Sundays

does this sound familiar
wife: what you doing today are you going to play with youre bug?
me:yes i think i will get some work done to the bug
wife: the grass needs cut could you do that first
me: ok darling
so of i go and cut the grass two hours latter im all done.
me: im going to do a bit to the bug now dear
wife: i could do with a hand tidying up the rest of the garden
me: ok
one and a half hours latter we seem to be finished
i finally get into the safe haven of my garage and start to potter and fit a disk and new flexy then i hear it DARLING!!!
me: (through gritted teeth) yes dear
wife: i need a hand cooking dinner
so i help and i have my tea and i help to tidy up then i say i think i will go back out to the garage for a while.
wife: ok but dont be all night
so i go out and fit the calliper and tidy up my tools then she comes into the garage and says
YOU HAVENT DONE MUCH HAVE YOU,I MEAN YOUVE BEEN IN HERE ALL DAY AND I CANT SEE ANY PROGRESS!!!
does that sound familliar or is it just me
:rasp :rasp :rasp :rasp :rasp :rasp :rasp

:lol: that’s sounds far to familiar, that’s why my garage is 2 streets away from the house. All I need to do now is remember to leave my mobile in the house it’s bound to get me at least an extra 5 minutes! :lol:

im just wondering who wears the trousers in your house??

:zip

ps back in 2 just wife says ive to wash and dry the dishes and ive got some ironing to do :smiley:

We are not alone, gentlemen! :slight_smile:
Though just sometimes - it would be appreciated… :stuck_out_tongue:

:smiley: im so glad to see its not just me :smiley:

Try “right, woman, we’re working on the Dub now, get your overalls on…”

Or is that just me? :rasp

Pretend to be deaf. Works for me. :zip

Sounds like my house as well. I went to 2 shows and very few meetings this year and she goes nuts whenever I mention those two letters “VW” or use the word bus in a sentance. Hopefully when the bus is on the road (properly) with all the home comforts she’ll be less grumpy.

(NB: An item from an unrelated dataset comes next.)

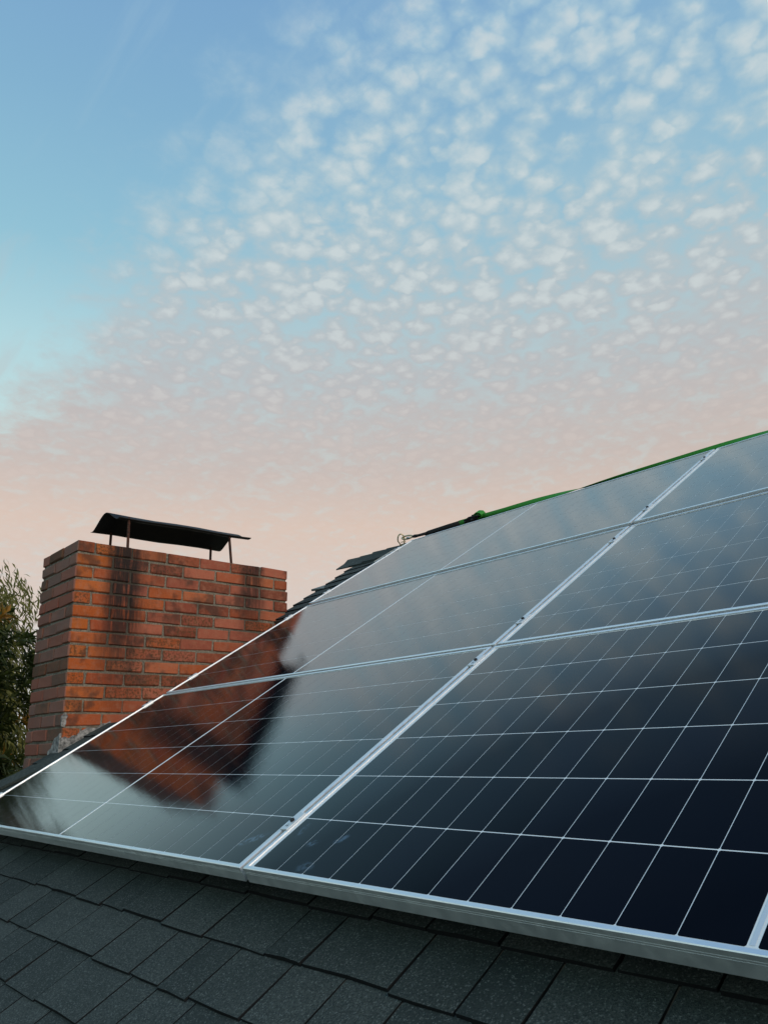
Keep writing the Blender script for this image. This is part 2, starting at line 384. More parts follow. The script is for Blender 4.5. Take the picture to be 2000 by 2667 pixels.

sonoftwoboots - 2005-09-28 8:18 PM

Pretend to be deaf. Works for me. :zip

I AM deaf - she just nags louder… :huh:

:rs this sunday didnt even get out to the garage bloomin kids birthday :frowning:

A man asked his wife what she’d like for her birthday.

“I’d love to be twelve again” she replied

On the morning of her birthday he arose early, made her a nice big bowl of Coco Pops and then took her off to the local theme park. What a Day!

He put her on every ride in the park:

  • The Death Slide

  • The Wall of Fear

  • The Screaming Monster Roller Coaster

Five hours later she staggered out of the theme park. Her head was reeling and her stomach felt upside down Right away they journeyed to a McDonalds where her loving husband ordered her a Happy Meal with extra fries and a refreshing chocolate milk shake .

Then it was off to the movies: the latest Star Wars epic, a hot dog, popcorn, all the Coke she could drink, her favourite lolly and M&Ms .

What a fabulous adventure!

Finally she wobbled home with her husband and collapsed onto the bed exhausted . He leaned over his precious wife with a big smile and lovingly asked “Well Dear, what was it like being twelve again?”

Her eyes slowly opened and her expression suddenly changed .

“I meant my dress size, you f****** ***t”

The moral of this story : Even when a man is listening, he’s still gonna get it wrong.


god that is so true can we ever win :think

get out to my garage ??? i wish matey !!